• [Problem to solve] Give back exactly the lines from the beginning of the listing below to the line holding "var blocks := []", both ends included; the pictures stay out.

• [Data to use]
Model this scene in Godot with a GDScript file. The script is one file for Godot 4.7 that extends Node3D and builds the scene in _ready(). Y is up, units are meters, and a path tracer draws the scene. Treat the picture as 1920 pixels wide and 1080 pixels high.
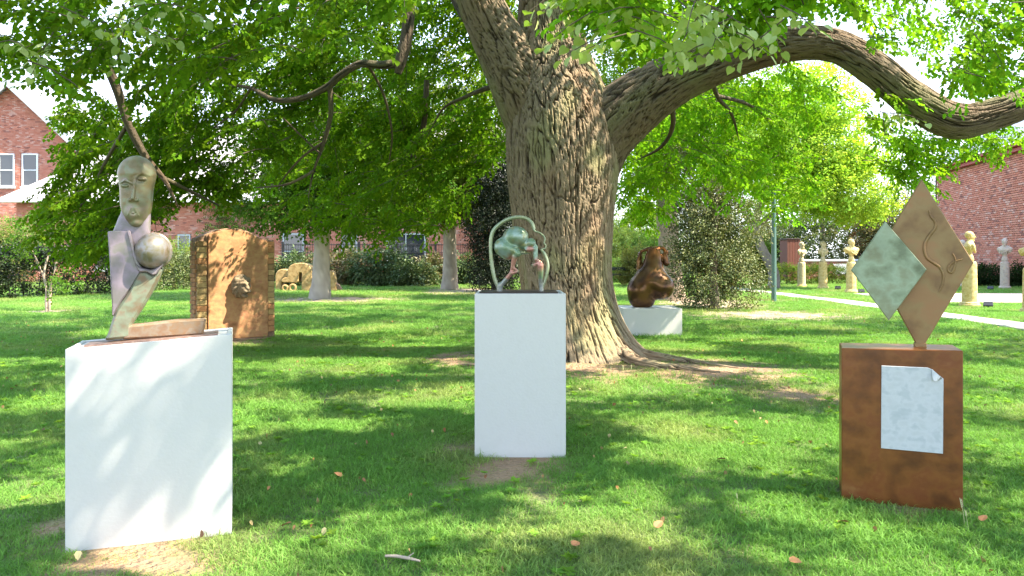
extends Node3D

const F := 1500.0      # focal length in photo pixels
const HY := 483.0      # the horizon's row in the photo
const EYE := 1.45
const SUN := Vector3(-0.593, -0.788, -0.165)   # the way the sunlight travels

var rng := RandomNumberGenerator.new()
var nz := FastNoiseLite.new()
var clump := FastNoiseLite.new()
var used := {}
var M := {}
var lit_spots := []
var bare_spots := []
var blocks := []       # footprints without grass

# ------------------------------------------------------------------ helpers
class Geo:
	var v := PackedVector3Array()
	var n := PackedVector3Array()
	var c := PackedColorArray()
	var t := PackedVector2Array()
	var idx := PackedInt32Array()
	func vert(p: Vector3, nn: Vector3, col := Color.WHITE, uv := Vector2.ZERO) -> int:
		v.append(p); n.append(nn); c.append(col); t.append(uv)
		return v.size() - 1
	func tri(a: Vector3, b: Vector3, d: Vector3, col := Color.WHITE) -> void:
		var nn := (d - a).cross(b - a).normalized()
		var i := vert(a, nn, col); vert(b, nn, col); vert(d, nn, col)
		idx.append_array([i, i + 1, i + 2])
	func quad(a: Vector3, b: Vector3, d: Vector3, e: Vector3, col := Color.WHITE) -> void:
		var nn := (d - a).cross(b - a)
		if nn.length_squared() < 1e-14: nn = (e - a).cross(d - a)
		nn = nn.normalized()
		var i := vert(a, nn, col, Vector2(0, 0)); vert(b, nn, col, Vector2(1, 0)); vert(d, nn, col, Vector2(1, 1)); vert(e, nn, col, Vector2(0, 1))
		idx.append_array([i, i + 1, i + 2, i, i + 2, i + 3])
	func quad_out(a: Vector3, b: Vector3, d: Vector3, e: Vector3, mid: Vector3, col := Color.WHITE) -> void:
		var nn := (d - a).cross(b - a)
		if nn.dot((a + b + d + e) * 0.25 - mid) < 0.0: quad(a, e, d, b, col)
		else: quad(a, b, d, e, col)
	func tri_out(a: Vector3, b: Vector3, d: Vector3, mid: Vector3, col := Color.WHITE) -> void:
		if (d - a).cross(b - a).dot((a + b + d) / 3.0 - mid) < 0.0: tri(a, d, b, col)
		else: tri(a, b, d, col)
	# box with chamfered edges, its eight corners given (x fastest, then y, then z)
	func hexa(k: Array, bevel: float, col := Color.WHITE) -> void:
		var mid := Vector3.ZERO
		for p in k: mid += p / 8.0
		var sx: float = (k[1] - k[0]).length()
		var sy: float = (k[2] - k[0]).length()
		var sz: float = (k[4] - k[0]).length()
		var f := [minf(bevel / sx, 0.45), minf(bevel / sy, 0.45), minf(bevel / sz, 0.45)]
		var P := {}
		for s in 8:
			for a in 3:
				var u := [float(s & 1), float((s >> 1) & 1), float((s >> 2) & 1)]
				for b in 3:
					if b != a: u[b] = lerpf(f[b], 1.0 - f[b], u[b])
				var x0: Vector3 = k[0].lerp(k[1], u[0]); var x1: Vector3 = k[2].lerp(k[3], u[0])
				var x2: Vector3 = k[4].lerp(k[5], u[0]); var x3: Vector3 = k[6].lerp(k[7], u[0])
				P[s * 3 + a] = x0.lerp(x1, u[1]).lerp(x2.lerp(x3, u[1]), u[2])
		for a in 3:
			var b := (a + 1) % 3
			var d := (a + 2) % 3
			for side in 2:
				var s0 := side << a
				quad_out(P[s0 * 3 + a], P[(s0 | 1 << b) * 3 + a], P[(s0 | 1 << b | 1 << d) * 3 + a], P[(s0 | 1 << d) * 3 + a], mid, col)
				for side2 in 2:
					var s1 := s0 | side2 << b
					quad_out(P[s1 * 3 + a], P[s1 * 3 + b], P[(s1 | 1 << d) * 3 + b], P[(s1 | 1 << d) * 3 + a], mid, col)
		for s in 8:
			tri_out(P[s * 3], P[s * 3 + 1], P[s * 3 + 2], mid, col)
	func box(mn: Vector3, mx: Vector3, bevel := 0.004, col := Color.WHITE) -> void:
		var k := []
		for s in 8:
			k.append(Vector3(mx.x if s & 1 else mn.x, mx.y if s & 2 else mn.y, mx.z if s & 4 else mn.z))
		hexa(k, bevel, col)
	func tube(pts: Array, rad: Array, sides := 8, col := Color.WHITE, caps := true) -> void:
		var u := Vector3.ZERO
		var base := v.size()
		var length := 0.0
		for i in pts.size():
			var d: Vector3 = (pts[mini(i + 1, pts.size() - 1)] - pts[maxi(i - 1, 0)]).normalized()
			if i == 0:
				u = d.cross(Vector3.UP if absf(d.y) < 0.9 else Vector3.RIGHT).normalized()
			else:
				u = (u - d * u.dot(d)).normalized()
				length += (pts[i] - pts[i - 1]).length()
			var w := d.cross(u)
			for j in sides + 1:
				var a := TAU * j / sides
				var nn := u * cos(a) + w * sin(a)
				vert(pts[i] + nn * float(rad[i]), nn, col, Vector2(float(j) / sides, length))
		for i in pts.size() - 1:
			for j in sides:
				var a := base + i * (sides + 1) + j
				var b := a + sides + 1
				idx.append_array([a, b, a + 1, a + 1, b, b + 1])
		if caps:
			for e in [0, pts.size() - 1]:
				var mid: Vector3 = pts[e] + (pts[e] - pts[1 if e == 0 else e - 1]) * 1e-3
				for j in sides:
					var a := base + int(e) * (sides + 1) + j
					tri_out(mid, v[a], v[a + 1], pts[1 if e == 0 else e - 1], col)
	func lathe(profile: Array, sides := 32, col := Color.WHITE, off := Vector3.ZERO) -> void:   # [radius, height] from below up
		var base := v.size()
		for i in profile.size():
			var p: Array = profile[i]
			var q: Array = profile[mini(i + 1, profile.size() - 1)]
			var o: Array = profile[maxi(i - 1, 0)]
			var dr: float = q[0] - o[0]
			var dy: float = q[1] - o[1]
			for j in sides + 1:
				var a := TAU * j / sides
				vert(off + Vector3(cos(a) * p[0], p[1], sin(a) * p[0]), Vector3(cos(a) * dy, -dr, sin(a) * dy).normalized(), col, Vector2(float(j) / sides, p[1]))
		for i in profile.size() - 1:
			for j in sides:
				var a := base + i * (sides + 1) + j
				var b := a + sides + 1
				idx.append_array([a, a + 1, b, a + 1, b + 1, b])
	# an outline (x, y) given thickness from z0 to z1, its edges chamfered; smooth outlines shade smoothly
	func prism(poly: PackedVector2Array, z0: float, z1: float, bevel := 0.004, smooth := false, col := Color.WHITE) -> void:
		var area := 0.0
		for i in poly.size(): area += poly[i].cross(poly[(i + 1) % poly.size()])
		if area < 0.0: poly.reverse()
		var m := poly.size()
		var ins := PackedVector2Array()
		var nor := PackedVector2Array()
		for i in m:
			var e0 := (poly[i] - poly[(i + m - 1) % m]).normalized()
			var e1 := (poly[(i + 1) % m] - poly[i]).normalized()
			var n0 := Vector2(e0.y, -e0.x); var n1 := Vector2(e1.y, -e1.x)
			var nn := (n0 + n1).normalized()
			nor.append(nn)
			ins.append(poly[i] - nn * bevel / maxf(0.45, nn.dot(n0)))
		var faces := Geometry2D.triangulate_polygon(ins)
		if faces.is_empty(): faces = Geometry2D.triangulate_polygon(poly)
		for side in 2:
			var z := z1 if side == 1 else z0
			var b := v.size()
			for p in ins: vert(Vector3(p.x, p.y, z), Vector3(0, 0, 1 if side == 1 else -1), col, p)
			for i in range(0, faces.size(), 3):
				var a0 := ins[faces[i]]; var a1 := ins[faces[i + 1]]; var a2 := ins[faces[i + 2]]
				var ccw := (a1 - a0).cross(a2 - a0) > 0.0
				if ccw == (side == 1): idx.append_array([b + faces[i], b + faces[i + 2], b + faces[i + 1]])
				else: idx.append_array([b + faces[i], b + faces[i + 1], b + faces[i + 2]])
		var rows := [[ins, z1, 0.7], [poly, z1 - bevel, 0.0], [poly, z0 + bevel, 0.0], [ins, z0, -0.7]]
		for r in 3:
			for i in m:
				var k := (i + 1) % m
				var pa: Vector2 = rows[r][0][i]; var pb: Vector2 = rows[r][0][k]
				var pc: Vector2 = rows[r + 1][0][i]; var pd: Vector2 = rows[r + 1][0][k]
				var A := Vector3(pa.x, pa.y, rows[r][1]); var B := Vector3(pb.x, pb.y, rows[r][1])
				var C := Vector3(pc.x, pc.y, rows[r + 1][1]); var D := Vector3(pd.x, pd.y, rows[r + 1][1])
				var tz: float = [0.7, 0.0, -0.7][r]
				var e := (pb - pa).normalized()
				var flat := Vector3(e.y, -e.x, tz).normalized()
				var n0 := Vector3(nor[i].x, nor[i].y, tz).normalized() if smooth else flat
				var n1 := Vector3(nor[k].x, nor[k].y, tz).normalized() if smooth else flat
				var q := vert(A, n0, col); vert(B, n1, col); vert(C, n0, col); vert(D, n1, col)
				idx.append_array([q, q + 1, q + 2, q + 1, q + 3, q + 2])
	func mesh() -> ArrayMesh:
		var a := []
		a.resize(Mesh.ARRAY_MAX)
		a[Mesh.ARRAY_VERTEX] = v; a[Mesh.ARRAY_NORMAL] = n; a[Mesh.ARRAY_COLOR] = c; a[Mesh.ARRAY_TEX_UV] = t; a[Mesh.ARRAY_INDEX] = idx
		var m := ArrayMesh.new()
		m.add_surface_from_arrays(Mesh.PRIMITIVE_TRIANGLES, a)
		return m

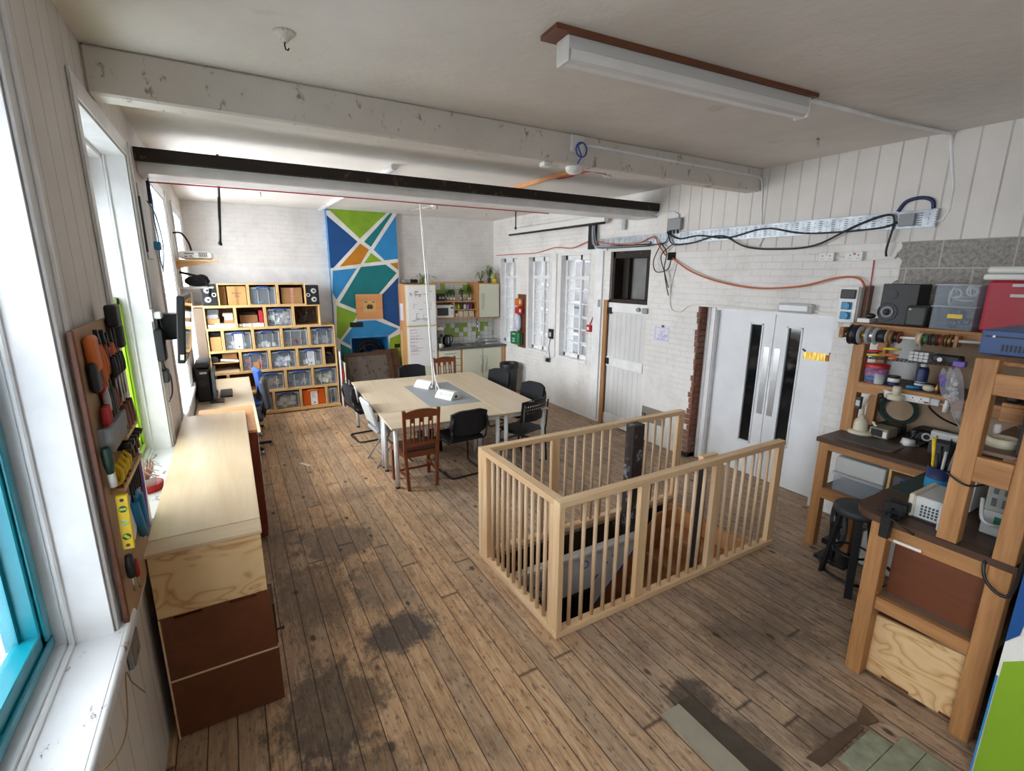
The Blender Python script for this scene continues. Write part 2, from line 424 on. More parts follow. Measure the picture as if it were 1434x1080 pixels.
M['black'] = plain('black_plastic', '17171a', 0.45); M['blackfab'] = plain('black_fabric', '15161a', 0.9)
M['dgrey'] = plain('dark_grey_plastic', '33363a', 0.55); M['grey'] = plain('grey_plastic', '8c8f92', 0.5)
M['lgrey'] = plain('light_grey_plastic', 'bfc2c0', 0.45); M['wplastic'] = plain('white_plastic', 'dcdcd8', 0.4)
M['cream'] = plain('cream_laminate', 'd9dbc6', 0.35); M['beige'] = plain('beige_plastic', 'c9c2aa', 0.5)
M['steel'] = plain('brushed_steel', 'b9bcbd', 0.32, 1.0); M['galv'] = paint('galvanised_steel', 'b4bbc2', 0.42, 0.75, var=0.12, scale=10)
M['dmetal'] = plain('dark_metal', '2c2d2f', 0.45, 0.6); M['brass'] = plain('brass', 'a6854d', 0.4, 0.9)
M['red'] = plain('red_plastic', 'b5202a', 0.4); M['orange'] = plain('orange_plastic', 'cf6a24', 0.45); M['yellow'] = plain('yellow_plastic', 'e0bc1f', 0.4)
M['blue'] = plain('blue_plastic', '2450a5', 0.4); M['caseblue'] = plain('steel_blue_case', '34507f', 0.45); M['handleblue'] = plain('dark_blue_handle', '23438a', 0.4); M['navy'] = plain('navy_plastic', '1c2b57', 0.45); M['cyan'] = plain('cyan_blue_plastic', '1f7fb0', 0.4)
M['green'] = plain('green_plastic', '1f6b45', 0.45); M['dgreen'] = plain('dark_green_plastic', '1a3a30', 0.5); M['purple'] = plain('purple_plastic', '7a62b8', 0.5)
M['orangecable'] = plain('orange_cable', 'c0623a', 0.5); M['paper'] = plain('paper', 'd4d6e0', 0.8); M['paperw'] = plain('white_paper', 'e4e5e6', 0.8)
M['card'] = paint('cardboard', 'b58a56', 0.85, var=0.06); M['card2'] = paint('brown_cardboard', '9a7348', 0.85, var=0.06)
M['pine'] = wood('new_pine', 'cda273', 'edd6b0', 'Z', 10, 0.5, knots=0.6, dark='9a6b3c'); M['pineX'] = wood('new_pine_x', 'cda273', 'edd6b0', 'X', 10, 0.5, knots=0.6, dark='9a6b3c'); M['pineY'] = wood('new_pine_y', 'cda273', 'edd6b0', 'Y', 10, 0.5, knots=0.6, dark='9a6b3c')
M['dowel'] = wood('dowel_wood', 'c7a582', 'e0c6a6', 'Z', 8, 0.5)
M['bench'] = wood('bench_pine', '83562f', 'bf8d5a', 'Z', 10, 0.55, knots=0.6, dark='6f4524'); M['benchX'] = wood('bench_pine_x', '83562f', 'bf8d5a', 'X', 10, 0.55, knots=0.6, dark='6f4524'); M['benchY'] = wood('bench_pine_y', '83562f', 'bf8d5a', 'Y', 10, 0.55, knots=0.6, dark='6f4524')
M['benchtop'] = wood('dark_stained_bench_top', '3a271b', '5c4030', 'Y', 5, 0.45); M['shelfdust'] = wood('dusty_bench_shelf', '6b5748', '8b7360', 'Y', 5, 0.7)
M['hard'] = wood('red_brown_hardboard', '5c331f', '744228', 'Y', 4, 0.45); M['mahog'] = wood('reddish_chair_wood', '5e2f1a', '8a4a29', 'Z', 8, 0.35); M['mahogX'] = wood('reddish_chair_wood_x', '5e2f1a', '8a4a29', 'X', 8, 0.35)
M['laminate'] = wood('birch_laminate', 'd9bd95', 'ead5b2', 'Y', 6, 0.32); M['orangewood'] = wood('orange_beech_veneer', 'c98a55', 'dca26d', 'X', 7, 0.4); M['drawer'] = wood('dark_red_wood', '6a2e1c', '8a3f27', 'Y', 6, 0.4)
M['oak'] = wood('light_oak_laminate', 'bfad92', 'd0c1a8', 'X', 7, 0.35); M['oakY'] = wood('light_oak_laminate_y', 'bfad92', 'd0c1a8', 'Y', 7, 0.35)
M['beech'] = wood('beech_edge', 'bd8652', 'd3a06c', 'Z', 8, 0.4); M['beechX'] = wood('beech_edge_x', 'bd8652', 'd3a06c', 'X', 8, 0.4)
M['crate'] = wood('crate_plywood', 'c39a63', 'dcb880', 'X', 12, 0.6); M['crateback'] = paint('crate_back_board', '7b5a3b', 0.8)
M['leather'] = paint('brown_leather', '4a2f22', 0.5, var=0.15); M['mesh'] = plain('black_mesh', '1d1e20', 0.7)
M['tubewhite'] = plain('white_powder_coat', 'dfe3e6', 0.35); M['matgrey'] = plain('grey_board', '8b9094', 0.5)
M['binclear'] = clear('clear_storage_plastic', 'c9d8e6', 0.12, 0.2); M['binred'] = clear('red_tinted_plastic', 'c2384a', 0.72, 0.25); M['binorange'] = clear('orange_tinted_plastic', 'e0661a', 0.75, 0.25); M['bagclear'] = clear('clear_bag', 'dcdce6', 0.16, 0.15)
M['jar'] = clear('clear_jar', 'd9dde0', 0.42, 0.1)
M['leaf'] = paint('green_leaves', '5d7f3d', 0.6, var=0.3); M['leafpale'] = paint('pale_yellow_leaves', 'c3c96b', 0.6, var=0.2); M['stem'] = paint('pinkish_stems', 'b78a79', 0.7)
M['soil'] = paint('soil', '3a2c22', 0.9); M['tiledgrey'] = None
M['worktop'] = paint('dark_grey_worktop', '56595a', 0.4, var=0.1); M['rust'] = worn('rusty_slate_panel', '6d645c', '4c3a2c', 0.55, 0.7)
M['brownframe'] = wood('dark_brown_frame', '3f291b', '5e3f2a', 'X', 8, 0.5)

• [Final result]
Model this scene in Godot with a GDScript file. The script is one file for Godot 4.7 that extends Node3D and builds the scene in _ready(). Y is up, units are meters, and a path tracer draws the scene. Treat the picture as 1920 pixels wide and 1080 pixels high.
extends Node3D

const F := 1500.0      # focal length in photo pixels
const HY := 483.0      # the horizon's row in the photo
const EYE := 1.45
const SUN := Vector3(-0.593, -0.788, -0.165)   # the way the sunlight travels

var rng := RandomNumberGenerator.new()
var nz := FastNoiseLite.new()
var clump := FastNoiseLite.new()
var used := {}
var M := {}
var lit_spots := []
var bare_spots := []
var blocks := []       # footprints without grass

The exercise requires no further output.